Human Interest Story – Belvoir – Sydney
Admittedly, I haven’t been to many contemporary dance works in my twenty-four years. However, I couldn’t help feeling I saw a very excellent piece of contemporary dance in Human Interest Story.
Venue: Belvoir Street Theatre
Choreographer Lucy Guerin
Review Date: Saturday, 3 September 2011
Admittedly, I haven’t been to many contemporary dance works in my twenty-four years. However, I couldn’t help feeling I saw a very excellent piece of contemporary dance in Human Interest Story. I felt it was everything the modern art form should be: dark, humorous, creative, grotesque, entertaining and poignant. The six performers (Stephanie Lake, Alisdair MacIndoe, Talitha Maslin, Harriet Ritchie, James Shannon, Jessica Wong) displayed a mastery of body movement and rhythm that was truly breathtaking.
The entire work was only a brisk hour long but explored in a myriad of abstract and inventive ways news media and people’s responses to it. Lucy Guerin writes in her choreographer’s notes how she tried to “synthesise the many relationships between the news and our experience” and how “complex” these relationships can be. I don’t know how successful Guerin was in clearing up those relations for the audience, or if she even set out to try, but she certainly left me with some pretty powerful images.
One such image was the performer whose spandex was stuffed and stretched with bunched up newspaper to look like a demented and deformed beast. Another, more light-hearted, moment was when beloved SBS news anchor, Anton Enus, was shown on screen presenting incredibly mundane news in the style of a typical news broadcast. An interesting use of staging involved the use of an actual army tank lurking in the half-light on the side of stage throughout the entire performance. It was never used, but its monstrous shadow in the corner was ever present—perhaps alluding to the idea that the real news is happening outside the familiar, filtered media arena.

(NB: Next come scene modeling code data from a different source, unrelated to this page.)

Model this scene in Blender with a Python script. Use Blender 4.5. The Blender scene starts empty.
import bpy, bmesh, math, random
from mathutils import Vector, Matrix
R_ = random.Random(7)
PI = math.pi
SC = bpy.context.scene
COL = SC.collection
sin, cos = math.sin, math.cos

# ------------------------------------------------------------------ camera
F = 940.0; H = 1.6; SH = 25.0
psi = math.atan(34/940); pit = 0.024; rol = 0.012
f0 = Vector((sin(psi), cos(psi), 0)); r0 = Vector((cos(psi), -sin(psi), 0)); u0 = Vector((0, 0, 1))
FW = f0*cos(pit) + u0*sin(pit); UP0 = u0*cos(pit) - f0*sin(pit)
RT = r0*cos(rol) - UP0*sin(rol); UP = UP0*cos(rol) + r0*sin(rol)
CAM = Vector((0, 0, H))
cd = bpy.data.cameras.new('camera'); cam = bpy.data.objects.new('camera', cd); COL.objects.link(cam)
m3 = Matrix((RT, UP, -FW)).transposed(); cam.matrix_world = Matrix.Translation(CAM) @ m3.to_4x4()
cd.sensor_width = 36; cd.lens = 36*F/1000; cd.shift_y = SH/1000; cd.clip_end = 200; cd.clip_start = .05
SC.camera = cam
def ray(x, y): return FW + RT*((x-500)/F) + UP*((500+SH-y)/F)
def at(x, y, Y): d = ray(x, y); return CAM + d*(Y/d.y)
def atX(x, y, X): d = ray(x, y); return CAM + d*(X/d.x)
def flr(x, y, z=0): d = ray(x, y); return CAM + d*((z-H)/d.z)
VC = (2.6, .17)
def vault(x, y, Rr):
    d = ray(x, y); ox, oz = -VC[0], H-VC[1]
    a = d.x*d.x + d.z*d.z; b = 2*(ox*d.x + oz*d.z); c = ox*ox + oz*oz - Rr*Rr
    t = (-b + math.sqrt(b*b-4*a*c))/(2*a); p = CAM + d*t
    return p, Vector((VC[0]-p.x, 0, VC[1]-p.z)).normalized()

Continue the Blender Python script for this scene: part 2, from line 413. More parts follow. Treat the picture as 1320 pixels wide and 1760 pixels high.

I thought the first half was richer with ideas and playfulness, while the second half descended into a more ritualised repetition of familiar news tropes and dance movements. Obviously contemporary dance isn’t for everyone, I asked a fellow theatregoer on the way out what she thought and she briskly replied, “Well, it’s an early night.” It left a slightly deeper impression on me, revealing to this contemporary dance going novice how movement and choreography can explore as deep an issue and idea as any spoken drama.